While the partnership of Toyota/Lexus with Marquis-Larson Boat Group leverages on the latter’s renowned boat manufacturing expertise, Toyota Marine is also no stranger to boat-making. 

Back in 2013, I rode a Toyota Ponam luxury boat while visiting the Nishiura Port in Japan. We cruised at high-speed, yet the quiet engine and smooth ride allowed me to enjoy conversations with friends and admire the beautiful views of the sea. 

Toyota’s boat manufacturing history dates back almost three decades. Founded in 1990, Toyota Marine is one of the largest makers of premium yachts in Japan. Several of Toyota Marine’s “Ponam” models have previously earned Japan’s “Boat of the Year” awards, such as the Toyota Ponam-28V premium sport cruiser (2016); Toyota Ponam-31 sport utility cruiser (2014); and Toyota Ponam-35 luxury cruiser (2011).

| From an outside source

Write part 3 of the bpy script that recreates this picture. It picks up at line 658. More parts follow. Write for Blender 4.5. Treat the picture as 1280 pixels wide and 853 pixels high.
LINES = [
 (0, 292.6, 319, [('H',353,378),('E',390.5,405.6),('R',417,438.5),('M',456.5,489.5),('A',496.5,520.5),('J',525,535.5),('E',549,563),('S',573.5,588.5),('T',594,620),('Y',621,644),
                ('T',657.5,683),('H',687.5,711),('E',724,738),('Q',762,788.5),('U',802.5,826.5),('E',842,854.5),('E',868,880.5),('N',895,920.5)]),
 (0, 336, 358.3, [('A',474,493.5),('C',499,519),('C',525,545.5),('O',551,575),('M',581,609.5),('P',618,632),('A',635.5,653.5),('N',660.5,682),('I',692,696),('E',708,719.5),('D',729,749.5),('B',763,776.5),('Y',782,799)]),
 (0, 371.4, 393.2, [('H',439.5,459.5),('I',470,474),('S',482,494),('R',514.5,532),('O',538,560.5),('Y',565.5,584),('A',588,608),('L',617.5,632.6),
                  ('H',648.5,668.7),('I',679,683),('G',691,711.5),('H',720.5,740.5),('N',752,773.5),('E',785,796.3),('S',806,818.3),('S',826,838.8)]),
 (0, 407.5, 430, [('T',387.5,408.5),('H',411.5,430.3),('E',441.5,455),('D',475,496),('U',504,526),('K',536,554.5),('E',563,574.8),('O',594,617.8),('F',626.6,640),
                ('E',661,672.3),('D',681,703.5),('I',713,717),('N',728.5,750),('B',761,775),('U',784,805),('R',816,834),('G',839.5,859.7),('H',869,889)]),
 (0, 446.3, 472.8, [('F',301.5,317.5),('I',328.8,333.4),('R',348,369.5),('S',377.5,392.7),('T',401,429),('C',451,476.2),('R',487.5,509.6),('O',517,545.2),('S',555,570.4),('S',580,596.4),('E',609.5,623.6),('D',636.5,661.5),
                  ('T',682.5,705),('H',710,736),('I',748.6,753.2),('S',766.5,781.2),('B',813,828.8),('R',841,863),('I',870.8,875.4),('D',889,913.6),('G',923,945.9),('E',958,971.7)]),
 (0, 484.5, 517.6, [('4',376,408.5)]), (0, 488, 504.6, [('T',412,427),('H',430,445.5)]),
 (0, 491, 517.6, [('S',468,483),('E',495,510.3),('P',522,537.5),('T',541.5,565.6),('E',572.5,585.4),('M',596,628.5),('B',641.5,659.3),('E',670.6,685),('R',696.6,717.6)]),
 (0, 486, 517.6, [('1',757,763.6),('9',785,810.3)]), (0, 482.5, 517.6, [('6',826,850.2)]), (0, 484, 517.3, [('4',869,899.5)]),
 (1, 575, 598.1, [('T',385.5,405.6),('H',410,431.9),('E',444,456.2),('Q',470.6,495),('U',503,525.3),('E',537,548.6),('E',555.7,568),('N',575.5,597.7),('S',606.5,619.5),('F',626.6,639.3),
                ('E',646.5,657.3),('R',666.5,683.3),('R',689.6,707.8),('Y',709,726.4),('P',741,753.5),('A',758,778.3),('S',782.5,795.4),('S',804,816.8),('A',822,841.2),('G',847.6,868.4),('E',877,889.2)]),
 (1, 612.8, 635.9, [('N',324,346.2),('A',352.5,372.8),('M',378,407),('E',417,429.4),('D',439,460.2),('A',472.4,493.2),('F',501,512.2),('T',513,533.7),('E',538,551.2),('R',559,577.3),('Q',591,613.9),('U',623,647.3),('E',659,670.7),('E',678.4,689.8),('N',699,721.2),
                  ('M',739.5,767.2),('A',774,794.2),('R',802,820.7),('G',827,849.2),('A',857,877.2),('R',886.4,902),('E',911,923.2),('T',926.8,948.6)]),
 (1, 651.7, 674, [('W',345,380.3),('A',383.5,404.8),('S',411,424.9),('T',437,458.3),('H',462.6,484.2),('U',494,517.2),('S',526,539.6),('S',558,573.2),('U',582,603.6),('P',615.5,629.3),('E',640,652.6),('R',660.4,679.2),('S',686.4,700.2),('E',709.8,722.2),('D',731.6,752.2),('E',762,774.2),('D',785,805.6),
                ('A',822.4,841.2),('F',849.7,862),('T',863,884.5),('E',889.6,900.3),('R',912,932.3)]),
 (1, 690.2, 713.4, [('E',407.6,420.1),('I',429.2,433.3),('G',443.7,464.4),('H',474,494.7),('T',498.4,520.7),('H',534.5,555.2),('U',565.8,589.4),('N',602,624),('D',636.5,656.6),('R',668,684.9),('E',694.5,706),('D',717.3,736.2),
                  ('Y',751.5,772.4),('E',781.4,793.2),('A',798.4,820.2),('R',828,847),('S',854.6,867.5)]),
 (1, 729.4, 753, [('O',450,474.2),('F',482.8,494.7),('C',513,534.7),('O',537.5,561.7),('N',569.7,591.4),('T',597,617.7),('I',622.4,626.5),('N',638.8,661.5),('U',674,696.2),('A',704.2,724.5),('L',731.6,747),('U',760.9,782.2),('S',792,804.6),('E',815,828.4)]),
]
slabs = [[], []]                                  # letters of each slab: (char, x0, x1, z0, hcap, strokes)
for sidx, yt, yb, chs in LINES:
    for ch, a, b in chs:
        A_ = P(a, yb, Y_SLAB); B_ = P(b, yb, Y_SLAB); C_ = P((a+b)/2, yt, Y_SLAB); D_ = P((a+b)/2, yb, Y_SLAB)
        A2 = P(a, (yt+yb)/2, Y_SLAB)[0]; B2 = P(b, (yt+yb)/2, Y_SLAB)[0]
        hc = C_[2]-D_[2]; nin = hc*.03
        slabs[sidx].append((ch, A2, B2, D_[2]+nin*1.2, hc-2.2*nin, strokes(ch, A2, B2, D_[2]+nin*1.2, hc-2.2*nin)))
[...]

Toyota Marine’s Ponam lineup includes fiberglass sport-fishing boats from 26 to 30 feet long and luxury cabin-cruisers in 31- and 35-foot lengths with fully-welded aluminum alloy hulls, each powered by a marinized version of the turbodiesel engine of the Lexus GX 300d (3.0-liter turbodiesel 4-cylinder) or LX 450d (twin-turbo diesel 4.5-liter V8) luxury utility vehicles.

It’s not unusual to spot a Lexus on the road. But if all goes as planned, we shall be seeing Lexus on the seas, too.